KM3Net neutrino telescope in the mediterranean
Deep dive into the neutrino telescope: a neutrino is an elementary particle that interacts only via the weak subatomic force and gravity.
The mass of the neutrino is much smaller than any other known elementary particles. Neutrino Telescope are very large installations that has the scope of detect a statistical relevant number of neutrinos are often built underground or in deep water to isolate the detector form cosmic rays and other background installation.
Various detection methods have been used but the field of neutrino astronomy is still very much in its infancy. The latest research are about acoustic detection via thermoacoustic effect.
Dedicated studies are done by Antares, IceCube and KM3NeT.
Scientist of KM3Net have formed a Collaboration to build and operate the first phase of the infrastructure in the Mediterranean Sea.
From May 2019 the detector is running with two detection units recently installed.
For the deployment, the units are lowered at 2.5km from the deployment vessel to the sea floor.
Using and acoustic system based on a set of transponders anchored on the sea floor.
The selected hydrophone for this project is the DG1330
It spins!

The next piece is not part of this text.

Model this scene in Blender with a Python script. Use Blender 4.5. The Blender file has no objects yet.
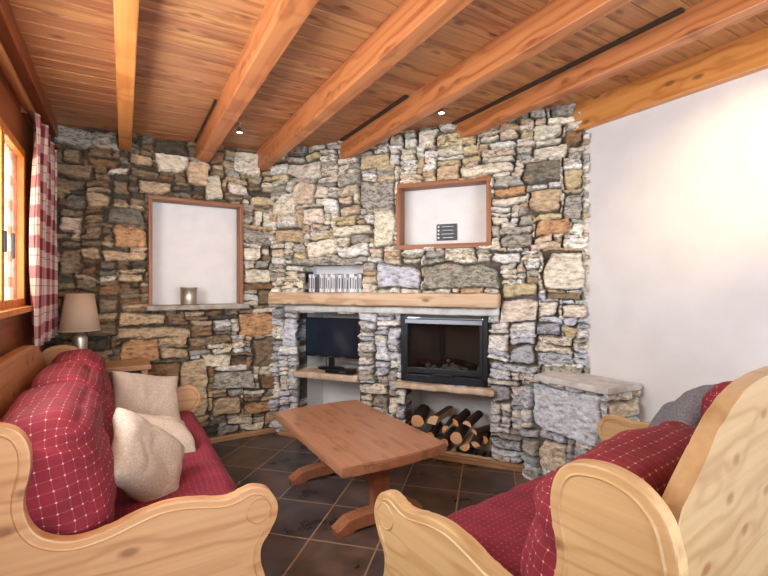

Once a detection unit is deployed on the #sea floor and connected to the apparatus, the launcher vehicle is released. Look at how gracefully it rotates while leaving the detection unit standing upright! #science#FunFact #underwater #detector #technology pic.twitter.com/nKKiCaevCj
— KM3NeT Neutrino (@km3net) April 20, 2021
Hydrophone DG1330
The DG1330 is a digital omnidirectional hydrophone, a professional tool specifically designed and produced for the KM3Net Neutrino project, where our hydrophone was selected by INFN to record acoustic signals at depths of up to 3500 m. The sensor consists of a spherical piezo-ceramic element, read-out by an analogue board splitting the signal in two lines with different gains (+46 dB and +26 dB respectively). Two streams are sampled by a stereo 24 bit commercial ADC (CS-4270) and converted into AES protocol using a DIT (Digital Interface Transmitter).
Two hydrophone productions are available, without and with an analogue signal high-pass filtering stage. The filter frequency is 700 Hz, to reject the low frequency ambient sea-noise (which follows a 1/f shape, and flattens at about 5 kHz) The not-filtered version can be also used for acoustic noise monitoring and marine bioacoustics.